◆ Required work ◆
Produce an exact copy of all the data below, dropping every image.

◆ Given material ◆

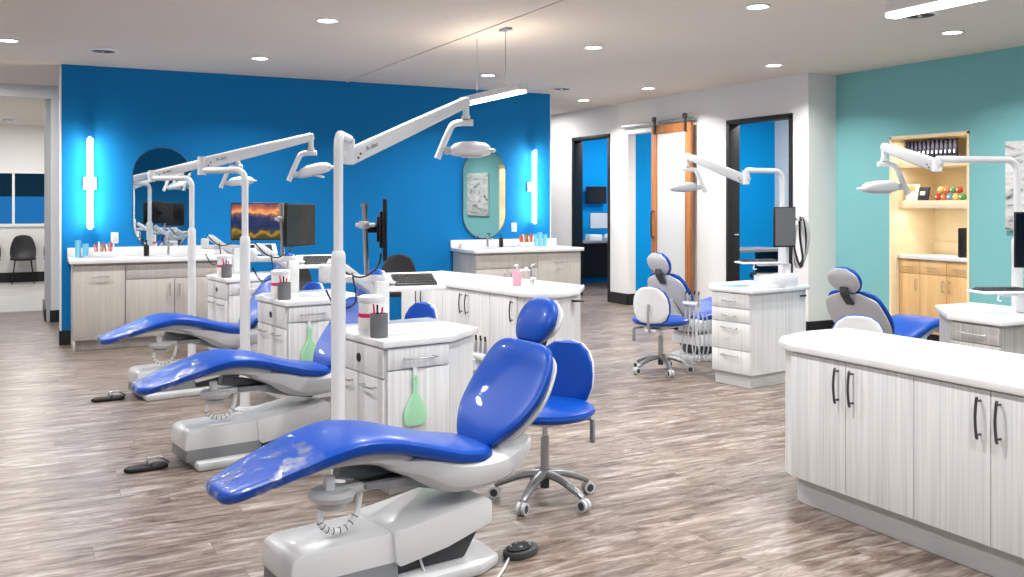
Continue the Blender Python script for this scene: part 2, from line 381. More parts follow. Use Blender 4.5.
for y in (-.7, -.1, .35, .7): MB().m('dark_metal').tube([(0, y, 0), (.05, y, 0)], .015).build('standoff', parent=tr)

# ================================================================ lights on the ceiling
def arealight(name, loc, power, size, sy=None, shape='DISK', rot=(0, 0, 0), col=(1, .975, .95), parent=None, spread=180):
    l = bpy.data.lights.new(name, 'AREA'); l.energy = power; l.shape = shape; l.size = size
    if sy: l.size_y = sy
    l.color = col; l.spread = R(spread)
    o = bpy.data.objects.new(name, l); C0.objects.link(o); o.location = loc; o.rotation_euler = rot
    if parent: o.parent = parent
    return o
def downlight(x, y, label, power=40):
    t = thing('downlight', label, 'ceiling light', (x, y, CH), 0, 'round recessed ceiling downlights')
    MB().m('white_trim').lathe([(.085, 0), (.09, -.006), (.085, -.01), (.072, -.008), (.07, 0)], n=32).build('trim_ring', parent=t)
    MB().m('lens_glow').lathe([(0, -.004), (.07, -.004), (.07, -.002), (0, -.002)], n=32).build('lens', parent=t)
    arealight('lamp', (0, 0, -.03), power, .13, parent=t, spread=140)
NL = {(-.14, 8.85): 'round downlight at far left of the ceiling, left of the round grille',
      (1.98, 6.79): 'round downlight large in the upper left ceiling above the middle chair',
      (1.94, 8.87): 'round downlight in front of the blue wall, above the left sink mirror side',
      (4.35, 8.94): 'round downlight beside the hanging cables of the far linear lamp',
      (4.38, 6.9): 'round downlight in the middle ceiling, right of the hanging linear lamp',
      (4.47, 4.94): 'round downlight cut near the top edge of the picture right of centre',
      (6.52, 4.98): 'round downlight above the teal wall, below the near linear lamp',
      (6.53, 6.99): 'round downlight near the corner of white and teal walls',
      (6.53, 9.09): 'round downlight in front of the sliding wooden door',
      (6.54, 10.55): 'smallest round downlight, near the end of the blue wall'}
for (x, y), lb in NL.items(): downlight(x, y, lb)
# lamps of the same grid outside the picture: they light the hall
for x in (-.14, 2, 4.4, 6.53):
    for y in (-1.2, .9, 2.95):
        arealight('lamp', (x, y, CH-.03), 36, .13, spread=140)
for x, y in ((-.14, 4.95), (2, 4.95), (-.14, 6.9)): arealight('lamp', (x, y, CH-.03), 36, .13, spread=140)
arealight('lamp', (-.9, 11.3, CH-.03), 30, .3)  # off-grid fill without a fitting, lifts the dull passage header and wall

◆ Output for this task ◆
Continue the Blender Python script for this scene: part 2, from line 381. More parts follow. Use Blender 4.5.
for y in (-.7, -.1, .35, .7): MB().m('dark_metal').tube([(0, y, 0), (.05, y, 0)], .015).build('standoff', parent=tr)

# ================================================================ lights on the ceiling
def arealight(name, loc, power, size, sy=None, shape='DISK', rot=(0, 0, 0), col=(1, .975, .95), parent=None, spread=180):
    l = bpy.data.lights.new(name, 'AREA'); l.energy = power; l.shape = shape; l.size = size
    if sy: l.size_y = sy
    l.color = col; l.spread = R(spread)
    o = bpy.data.objects.new(name, l); C0.objects.link(o); o.location = loc; o.rotation_euler = rot
    if parent: o.parent = parent
    return o
def downlight(x, y, label, power=40):
    t = thing('downlight', label, 'ceiling light', (x, y, CH), 0, 'round recessed ceiling downlights')
    MB().m('white_trim').lathe([(.085, 0), (.09, -.006), (.085, -.01), (.072, -.008), (.07, 0)], n=32).build('trim_ring', parent=t)
    MB().m('lens_glow').lathe([(0, -.004), (.07, -.004), (.07, -.002), (0, -.002)], n=32).build('lens', parent=t)
    arealight('lamp', (0, 0, -.03), power, .13, parent=t, spread=140)
NL = {(-.14, 8.85): 'round downlight at far left of the ceiling, left of the round grille',
      (1.98, 6.79): 'round downlight large in the upper left ceiling above the middle chair',
      (1.94, 8.87): 'round downlight in front of the blue wall, above the left sink mirror side',
      (4.35, 8.94): 'round downlight beside the hanging cables of the far linear lamp',
      (4.38, 6.9): 'round downlight in the middle ceiling, right of the hanging linear lamp',
      (4.47, 4.94): 'round downlight cut near the top edge of the picture right of centre',
      (6.52, 4.98): 'round downlight above the teal wall, below the near linear lamp',
      (6.53, 6.99): 'round downlight near the corner of white and teal walls',
      (6.53, 9.09): 'round downlight in front of the sliding wooden door',
      (6.54, 10.55): 'smallest round downlight, near the end of the blue wall'}
for (x, y), lb in NL.items(): downlight(x, y, lb)
# lamps of the same grid outside the picture: they light the hall
for x in (-.14, 2, 4.4, 6.53):
    for y in (-1.2, .9, 2.95):
        arealight('lamp', (x, y, CH-.03), 36, .13, spread=140)
for x, y in ((-.14, 4.95), (2, 4.95), (-.14, 6.9)): arealight('lamp', (x, y, CH-.03), 36, .13, spread=140)
arealight('lamp', (-.9, 11.3, CH-.03), 30, .3)  # off-grid fill without a fitting, lifts the dull passage header and wall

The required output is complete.